Skip the pictures and repeat each line of the data exactly.

### Data excerpt

## START

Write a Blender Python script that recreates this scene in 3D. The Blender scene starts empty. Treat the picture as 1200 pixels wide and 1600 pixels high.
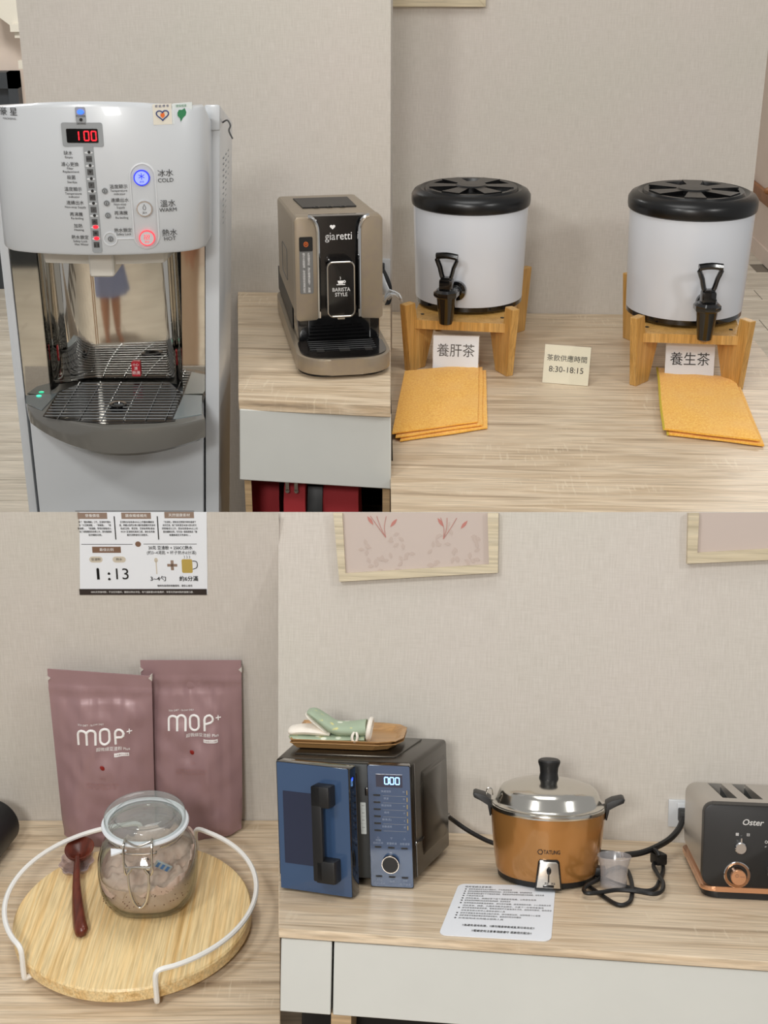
import bpy, bmesh, math, random
from math import pi, sin, cos, radians, sqrt, hypot, atan2
from mathutils import Vector, Matrix, noise
random.seed(7)
C = bpy.context.scene.collection
SC = bpy.context.scene

# ---------------------------------------------------------------- camera, sky, lights, exposure
CAM_H = 1.99750
cam = bpy.data.objects.new('camera', bpy.data.cameras.new('camera')); C.objects.link(cam)
cam.location = (0, 0, CAM_H); cam.rotation_euler = (radians(66), 0, 0)
cam.data.sensor_fit = 'VERTICAL'; cam.data.sensor_height = 32; cam.data.sensor_width = 24
cam.data.lens = 44; cam.data.clip_start = 0.05
SC.camera = cam
SC.cycles.transparent_max_bounces = 40
SC.view_settings.view_transform = 'Standard'; SC.view_settings.look = 'None'
SC.view_settings.exposure = 0.0; SC.view_settings.gamma = 1.0; SC.view_settings.use_curve_mapping = False
wd = bpy.data.worlds.new('room_light'); SC.world = wd; wd.use_nodes = True
wd.node_tree.nodes['Background'].inputs[0].default_value = (1.0, 0.99, 0.975, 1)
wd.node_tree.nodes['Background'].inputs[1].default_value = 0.38
def area(name, loc, target, size, power, col=(1, .995, .97)):
    l = bpy.data.lights.new(name, 'AREA'); l.shape = 'SQUARE'; l.size = size; l.energy = power; l.color = col
    o = bpy.data.objects.new(name, l); C.objects.link(o); o.location = loc
    o.rotation_euler = (Vector(target) - Vector(loc)).to_track_quat('-Z', 'Y').to_euler()
area('ceiling_lamp_centre', (0.1, 2.65, 3.1), (0.1, 2.5, 0.3), 1.2, 17)
area('ceiling_lamp_left', (-1.15, 0.9, 2.75), (0.1, 3.7, 1.1), 0.3, 17)
area('ceiling_lamp_right', (2.1, 1.1, 2.75), (0.7, 3.7, 1.1), 0.3, 17)
area('rear_fill_light', (-0.6, -1.3, 2.95), (-0.8, -0.6, 0), 0.6, 85)  # added fill, brightens the room mirrored in the dispenser
area('corridor_fill_light', (-1.9, 5.6, 2.9), (-2.0, 6.0, 0), 0.6, 50)  # added to lift the dark left corridor, no known fitting
area('corridor_fill_light_right', (1.9, 6.4, 2.9), (2.0, 6.6, 0), 0.6, 40)  # fill light added for the right-hand corridor, no known source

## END

### Written response
Write a Blender Python script that recreates this scene in 3D. The Blender scene starts empty. Treat the picture as 1200 pixels wide and 1600 pixels high.
import bpy, bmesh, math, random
from math import pi, sin, cos, radians, sqrt, hypot, atan2
from mathutils import Vector, Matrix, noise
random.seed(7)
C = bpy.context.scene.collection
SC = bpy.context.scene

# ---------------------------------------------------------------- camera, sky, lights, exposure
CAM_H = 1.99750
cam = bpy.data.objects.new('camera', bpy.data.cameras.new('camera')); C.objects.link(cam)
cam.location = (0, 0, CAM_H); cam.rotation_euler = (radians(66), 0, 0)
cam.data.sensor_fit = 'VERTICAL'; cam.data.sensor_height = 32; cam.data.sensor_width = 24
cam.data.lens = 44; cam.data.clip_start = 0.05
SC.camera = cam
SC.cycles.transparent_max_bounces = 40
SC.view_settings.view_transform = 'Standard'; SC.view_settings.look = 'None'
SC.view_settings.exposure = 0.0; SC.view_settings.gamma = 1.0; SC.view_settings.use_curve_mapping = False
wd = bpy.data.worlds.new('room_light'); SC.world = wd; wd.use_nodes = True
wd.node_tree.nodes['Background'].inputs[0].default_value = (1.0, 0.99, 0.975, 1)
wd.node_tree.nodes['Background'].inputs[1].default_value = 0.38
def area(name, loc, target, size, power, col=(1, .995, .97)):
    l = bpy.data.lights.new(name, 'AREA'); l.shape = 'SQUARE'; l.size = size; l.energy = power; l.color = col
    o = bpy.data.objects.new(name, l); C.objects.link(o); o.location = loc
    o.rotation_euler = (Vector(target) - Vector(loc)).to_track_quat('-Z', 'Y').to_euler()
area('ceiling_lamp_centre', (0.1, 2.65, 3.1), (0.1, 2.5, 0.3), 1.2, 17)
area('ceiling_lamp_left', (-1.15, 0.9, 2.75), (0.1, 3.7, 1.1), 0.3, 17)
area('ceiling_lamp_right', (2.1, 1.1, 2.75), (0.7, 3.7, 1.1), 0.3, 17)
area('rear_fill_light', (-0.6, -1.3, 2.95), (-0.8, -0.6, 0), 0.6, 85)  # added fill, brightens the room mirrored in the dispenser
area('corridor_fill_light', (-1.9, 5.6, 2.9), (-2.0, 6.0, 0), 0.6, 50)  # added to lift the dark left corridor, no known fitting
area('corridor_fill_light_right', (1.9, 6.4, 2.9), (2.0, 6.6, 0), 0.6, 40)  # fill light added for the right-hand corridor, no known source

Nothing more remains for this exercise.